In each case, you need to start by listing out all of your debts. Make sure you know the balance, interest rate, and terms for each one.
Debt avalanche method
With the debt avalanche method, you’ll focus on paying off your loan with the highest interest rate first, while making the minimum payments on your other loans.
After this loan is paid off, move on to the loan with the next-highest interest rate — continuing until all of your loans are repaid.
Tip: Although the debt avalanche method can save you money, it can be a slow process.
If you’re motivated more by small wins, you might consider the debt snowball method instead.
Debt snowball method
The debt snowball asks you to start by listing your debts in order of smallest to largest balance. With the debt snowball method, you’ll focus on repaying your smallest loan first while making the minimum payments on your other loans.
Once the smallest loan is repaid, move on to the next-smallest loan. You continue until all of your loans are paid off.
How long will it take to pay off $200k?
Paying off $200k in student loans is a marathon, not a sprint. The exact amount of time it will take to get your balance to $0 will depend on how you approach your repayment. For example, paying off a refinanced loan might take a shorter time than pursuing forgiveness through an IDR plan.
Does student loan debt go away?
Unfortunately, your student loans won’t go away if you simply ignore them. But one of the options above could help you tackle your loans once and for all — or even have them forgiven.

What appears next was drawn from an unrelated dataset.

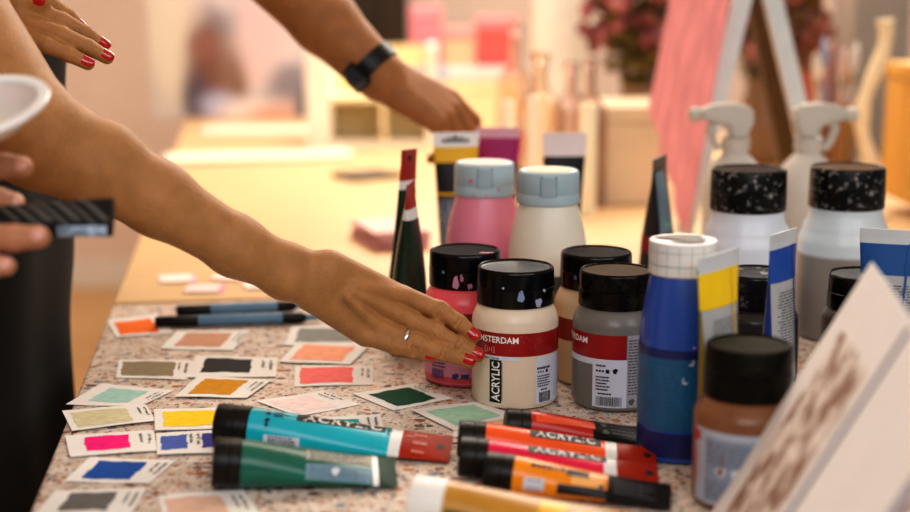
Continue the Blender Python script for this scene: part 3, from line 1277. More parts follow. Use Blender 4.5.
# --- pink jar behind the hand
R = .0430
p = tablepos(465, 378)
mp = mat('paint_pink_red', 'ef5f68', .3, .08, 20, sss=.1)
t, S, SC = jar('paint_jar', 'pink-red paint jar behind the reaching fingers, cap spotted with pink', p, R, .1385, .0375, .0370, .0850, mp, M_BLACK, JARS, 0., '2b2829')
amsterdam_label(t, S, R, .0545, .0790, -1.5, 1.5, mat('label_dark_red', '7d1a1c', .35))
mk('pink_label', *S.map(band2d(.0045, .0500, -1.4, .9, R), .00025), mat('label_pink', 'eea2c4', .4), t)
lettering(t, S, [barcode2d(-.0385, .009, -.0225, .019, 25), fine2d(-.0385, .020, -.02, .027, 2, 4), fine2d(-.038, .030, .0, .046, 5, 7), blob2d(-.010, .013, .0035, .0032, 2), quad2d(-.004, .0105, .004, .0155)], mat('ink_violet', '4a4a8c', .5), .0006, R)
for bx, bz, rx, rz, col, sd in ((-.0095, .110, .0030, .0075, 'c488a0', 3), (-.024, .120, .0018, .0015, '5a86a0', 5), (.005, .106, .0022, .004, 'b87a94', 8), (-.0035, .1150, .0018, .0040, 'a86c8c', 9)):
    mk('paint_spot', *SC.map(blob2d(bx, bz, rx, rz, sd), .0004, .0375), mat('spot_' + col, col, .4), t)
bl = blob2d(.022, -.012, .007, .0028, 4)
mk('paint_spot', [(x, y, .1368) for x, y in bl[0]], bl[1], mat('spot_d8557a', 'd8557a', .4), t)

# --- beige jar behind
p = tablepos(594, 378)
t, S, SC = jar('paint_jar', 'light beige paint jar standing behind the grey jar', p, R, .1365, .0375, .0365, .0835,
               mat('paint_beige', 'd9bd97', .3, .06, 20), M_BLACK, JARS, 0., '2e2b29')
amsterdam_label(t, S, R, .0480, .0710, -1.5, 1.4, mat('label_maroon', '8a2a20', .35))
mk('white_label', *S.map(band2d(.006, .046, .3, 1.3, R), .00025), M_LABELW, t)
lettering(t, S, [fine2d(.016, .02, .05, .043, 7, 6), barcode2d(.016, .008, .034, .017, 6)], M_INKG, .0006, R)
for bx, bz, rx, rz, sd in ((-.022, .114, .002, .003, 3), (.012, .107, .0016, .0024, 5)):
    mk('paint_spot', *SC.map(blob2d(bx, bz, rx, rz, sd), .0004, .0375), mat('spot_4c5a80', '4c5a80', .4), t)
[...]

There are also some circumstances where your federal student loans might be discharged, such as if:
- You’re totally and permanently disabled
- Your school closed while you were enrolled
- You have Perkins Loans and have served for a certain amount of time in an eligible career
Don’t be discouraged: There are 43 million student loan borrowers in the U.S., and 3.4 million borrowers owe $100,000 or more. So, if you have a high student loan balance, don’t worry — you’re definitely not alone.